● **PROBLEM STATEMENT**: Set down word for word each line from the start of the listing through the line that contains "random.seed(7)", both included.

____________________

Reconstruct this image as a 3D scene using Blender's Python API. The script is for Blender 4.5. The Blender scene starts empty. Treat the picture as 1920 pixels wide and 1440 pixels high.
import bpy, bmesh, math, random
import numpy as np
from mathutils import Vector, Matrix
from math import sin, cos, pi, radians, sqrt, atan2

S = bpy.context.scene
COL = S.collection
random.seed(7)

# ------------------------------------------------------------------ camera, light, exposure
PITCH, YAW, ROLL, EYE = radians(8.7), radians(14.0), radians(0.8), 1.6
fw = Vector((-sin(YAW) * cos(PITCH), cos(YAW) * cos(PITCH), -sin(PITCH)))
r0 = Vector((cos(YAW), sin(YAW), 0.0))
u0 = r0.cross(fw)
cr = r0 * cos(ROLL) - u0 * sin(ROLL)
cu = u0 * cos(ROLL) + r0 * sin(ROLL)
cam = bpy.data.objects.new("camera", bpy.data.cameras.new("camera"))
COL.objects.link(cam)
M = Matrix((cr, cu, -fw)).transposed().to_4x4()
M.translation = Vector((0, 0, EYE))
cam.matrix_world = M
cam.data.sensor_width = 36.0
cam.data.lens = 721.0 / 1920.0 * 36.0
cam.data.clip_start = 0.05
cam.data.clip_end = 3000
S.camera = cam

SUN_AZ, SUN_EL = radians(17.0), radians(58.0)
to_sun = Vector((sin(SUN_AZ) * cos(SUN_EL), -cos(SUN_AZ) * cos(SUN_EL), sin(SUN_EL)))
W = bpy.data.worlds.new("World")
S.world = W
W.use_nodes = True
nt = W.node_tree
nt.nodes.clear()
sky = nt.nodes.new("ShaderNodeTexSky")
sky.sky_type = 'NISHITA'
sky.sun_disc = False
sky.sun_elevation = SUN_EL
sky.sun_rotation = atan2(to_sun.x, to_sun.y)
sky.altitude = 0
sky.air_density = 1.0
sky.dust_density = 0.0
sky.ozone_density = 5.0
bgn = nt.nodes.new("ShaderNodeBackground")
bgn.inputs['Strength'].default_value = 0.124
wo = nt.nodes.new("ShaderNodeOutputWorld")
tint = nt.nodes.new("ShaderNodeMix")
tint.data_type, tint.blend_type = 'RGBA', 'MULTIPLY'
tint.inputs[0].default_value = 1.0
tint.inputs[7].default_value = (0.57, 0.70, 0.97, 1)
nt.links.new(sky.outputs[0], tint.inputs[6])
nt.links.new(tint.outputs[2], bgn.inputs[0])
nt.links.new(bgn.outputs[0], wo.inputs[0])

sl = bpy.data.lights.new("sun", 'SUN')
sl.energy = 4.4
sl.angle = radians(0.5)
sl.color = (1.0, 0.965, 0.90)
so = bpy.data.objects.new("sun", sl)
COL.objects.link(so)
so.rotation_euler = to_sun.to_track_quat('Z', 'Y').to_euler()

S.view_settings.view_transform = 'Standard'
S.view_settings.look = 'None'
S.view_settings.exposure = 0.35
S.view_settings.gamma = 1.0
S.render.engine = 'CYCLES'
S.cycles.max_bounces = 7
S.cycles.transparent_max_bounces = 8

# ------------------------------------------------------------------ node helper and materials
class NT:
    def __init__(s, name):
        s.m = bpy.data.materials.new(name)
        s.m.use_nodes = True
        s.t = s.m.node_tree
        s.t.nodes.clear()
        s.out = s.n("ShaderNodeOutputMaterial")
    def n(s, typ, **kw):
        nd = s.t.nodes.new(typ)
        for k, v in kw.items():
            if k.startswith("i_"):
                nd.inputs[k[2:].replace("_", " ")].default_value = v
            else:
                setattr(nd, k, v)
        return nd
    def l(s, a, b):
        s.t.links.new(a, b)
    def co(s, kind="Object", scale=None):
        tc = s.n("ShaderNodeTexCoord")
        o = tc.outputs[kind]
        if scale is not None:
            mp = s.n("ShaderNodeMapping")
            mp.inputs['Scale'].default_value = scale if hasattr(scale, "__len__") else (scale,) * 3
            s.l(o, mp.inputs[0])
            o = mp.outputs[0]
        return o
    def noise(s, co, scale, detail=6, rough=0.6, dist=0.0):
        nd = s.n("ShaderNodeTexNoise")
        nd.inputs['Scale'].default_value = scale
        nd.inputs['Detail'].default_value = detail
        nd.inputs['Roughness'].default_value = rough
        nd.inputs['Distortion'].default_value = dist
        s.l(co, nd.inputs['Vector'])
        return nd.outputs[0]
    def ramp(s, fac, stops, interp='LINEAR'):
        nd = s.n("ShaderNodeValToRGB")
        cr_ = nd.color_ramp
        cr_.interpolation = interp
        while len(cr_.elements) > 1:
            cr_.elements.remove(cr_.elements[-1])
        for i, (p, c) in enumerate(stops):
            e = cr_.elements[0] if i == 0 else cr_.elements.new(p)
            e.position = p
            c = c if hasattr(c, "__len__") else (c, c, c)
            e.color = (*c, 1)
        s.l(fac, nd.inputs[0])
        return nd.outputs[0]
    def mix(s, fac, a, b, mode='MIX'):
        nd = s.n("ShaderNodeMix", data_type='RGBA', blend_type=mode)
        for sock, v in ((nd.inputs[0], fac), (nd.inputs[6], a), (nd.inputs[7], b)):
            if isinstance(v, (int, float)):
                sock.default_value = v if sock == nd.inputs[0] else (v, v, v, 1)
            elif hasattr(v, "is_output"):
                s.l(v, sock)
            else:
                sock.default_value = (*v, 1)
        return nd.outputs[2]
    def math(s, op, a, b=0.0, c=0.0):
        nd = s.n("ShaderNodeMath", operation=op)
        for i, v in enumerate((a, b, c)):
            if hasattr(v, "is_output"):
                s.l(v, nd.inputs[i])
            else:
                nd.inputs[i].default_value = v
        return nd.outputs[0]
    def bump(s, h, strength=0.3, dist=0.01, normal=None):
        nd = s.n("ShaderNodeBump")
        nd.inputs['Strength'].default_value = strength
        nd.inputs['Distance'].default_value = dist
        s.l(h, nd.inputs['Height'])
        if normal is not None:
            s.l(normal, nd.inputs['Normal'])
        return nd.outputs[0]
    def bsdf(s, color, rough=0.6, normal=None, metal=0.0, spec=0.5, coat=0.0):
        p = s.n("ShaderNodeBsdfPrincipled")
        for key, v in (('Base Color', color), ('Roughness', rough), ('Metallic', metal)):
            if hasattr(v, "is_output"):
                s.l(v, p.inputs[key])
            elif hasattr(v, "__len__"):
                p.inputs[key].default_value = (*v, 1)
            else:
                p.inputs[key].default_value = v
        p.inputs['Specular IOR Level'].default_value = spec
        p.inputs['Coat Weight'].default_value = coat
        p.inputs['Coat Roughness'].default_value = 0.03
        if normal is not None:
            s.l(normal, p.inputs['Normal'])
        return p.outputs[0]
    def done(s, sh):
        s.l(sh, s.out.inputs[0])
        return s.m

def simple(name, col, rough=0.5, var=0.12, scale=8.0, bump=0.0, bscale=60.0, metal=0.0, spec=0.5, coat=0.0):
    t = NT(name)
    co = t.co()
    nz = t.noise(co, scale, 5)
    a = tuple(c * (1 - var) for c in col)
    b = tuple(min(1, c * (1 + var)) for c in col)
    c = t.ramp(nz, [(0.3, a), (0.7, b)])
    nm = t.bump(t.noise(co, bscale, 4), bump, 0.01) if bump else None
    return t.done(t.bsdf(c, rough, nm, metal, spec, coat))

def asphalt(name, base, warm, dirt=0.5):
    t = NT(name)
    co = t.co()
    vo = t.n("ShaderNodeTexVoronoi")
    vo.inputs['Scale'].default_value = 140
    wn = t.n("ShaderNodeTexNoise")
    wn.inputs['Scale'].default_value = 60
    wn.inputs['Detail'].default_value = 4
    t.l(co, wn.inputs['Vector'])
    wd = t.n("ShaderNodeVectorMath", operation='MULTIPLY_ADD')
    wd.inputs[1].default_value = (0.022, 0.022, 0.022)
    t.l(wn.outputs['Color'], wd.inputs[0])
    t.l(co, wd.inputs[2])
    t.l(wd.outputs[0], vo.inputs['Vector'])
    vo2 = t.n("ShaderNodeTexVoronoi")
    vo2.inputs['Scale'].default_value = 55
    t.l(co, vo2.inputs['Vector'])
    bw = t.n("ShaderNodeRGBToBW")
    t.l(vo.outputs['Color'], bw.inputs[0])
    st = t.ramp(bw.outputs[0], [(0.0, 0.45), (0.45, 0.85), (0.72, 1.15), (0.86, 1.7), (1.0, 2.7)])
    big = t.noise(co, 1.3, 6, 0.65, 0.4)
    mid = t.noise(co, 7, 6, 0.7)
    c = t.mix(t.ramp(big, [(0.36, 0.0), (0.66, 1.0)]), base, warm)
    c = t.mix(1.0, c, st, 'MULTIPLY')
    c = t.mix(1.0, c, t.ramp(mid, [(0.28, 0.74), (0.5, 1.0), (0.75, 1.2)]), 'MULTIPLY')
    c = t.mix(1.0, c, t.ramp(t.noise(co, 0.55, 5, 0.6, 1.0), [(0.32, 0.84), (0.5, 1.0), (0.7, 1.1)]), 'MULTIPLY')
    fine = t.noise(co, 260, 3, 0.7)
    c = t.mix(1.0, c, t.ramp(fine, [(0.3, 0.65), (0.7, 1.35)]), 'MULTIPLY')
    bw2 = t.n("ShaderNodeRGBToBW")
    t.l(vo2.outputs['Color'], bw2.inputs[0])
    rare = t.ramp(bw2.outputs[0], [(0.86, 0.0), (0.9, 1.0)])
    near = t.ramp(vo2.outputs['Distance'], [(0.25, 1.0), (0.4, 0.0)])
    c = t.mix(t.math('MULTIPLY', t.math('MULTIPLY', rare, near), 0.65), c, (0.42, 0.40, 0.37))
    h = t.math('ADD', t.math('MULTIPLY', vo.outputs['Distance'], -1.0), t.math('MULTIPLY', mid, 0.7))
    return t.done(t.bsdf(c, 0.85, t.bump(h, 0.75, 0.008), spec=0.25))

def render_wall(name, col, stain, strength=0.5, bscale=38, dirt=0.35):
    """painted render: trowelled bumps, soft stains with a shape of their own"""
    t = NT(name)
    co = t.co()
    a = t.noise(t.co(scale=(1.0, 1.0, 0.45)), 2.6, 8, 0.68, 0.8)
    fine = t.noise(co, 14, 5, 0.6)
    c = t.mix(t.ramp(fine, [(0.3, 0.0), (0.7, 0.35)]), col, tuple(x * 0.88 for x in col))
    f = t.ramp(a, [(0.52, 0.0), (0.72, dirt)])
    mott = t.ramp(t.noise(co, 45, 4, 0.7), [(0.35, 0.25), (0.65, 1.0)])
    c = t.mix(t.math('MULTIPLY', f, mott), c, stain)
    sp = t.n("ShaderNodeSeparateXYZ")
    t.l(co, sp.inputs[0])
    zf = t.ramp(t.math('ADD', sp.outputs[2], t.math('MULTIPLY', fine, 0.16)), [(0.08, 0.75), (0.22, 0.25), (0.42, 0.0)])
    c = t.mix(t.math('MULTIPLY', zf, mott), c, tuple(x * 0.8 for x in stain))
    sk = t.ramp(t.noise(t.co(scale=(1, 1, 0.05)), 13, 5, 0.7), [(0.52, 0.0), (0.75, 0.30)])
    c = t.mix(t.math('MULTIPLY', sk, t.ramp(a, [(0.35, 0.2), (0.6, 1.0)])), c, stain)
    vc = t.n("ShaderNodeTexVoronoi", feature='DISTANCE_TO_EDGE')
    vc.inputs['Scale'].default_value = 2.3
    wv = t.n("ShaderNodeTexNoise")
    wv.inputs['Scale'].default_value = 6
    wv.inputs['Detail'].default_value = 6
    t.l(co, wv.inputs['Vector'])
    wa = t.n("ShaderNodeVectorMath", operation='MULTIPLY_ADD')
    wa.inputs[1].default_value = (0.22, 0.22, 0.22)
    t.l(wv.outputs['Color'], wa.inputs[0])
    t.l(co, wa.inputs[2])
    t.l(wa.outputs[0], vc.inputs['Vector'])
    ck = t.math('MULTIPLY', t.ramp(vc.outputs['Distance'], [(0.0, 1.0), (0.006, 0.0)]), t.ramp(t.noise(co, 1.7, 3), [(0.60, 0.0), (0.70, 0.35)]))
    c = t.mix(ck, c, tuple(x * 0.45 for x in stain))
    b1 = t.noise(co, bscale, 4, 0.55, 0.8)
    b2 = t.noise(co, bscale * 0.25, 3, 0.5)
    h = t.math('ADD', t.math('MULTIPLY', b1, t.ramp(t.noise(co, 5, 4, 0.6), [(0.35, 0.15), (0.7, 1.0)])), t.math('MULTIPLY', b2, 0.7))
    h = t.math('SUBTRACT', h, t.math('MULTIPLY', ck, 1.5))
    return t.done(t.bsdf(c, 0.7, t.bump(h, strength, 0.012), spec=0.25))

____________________

● **RESULT**:
Reconstruct this image as a 3D scene using Blender's Python API. The script is for Blender 4.5. The Blender scene starts empty. Treat the picture as 1920 pixels wide and 1440 pixels high.
import bpy, bmesh, math, random
import numpy as np
from mathutils import Vector, Matrix
from math import sin, cos, pi, radians, sqrt, atan2

S = bpy.context.scene
COL = S.collection
random.seed(7)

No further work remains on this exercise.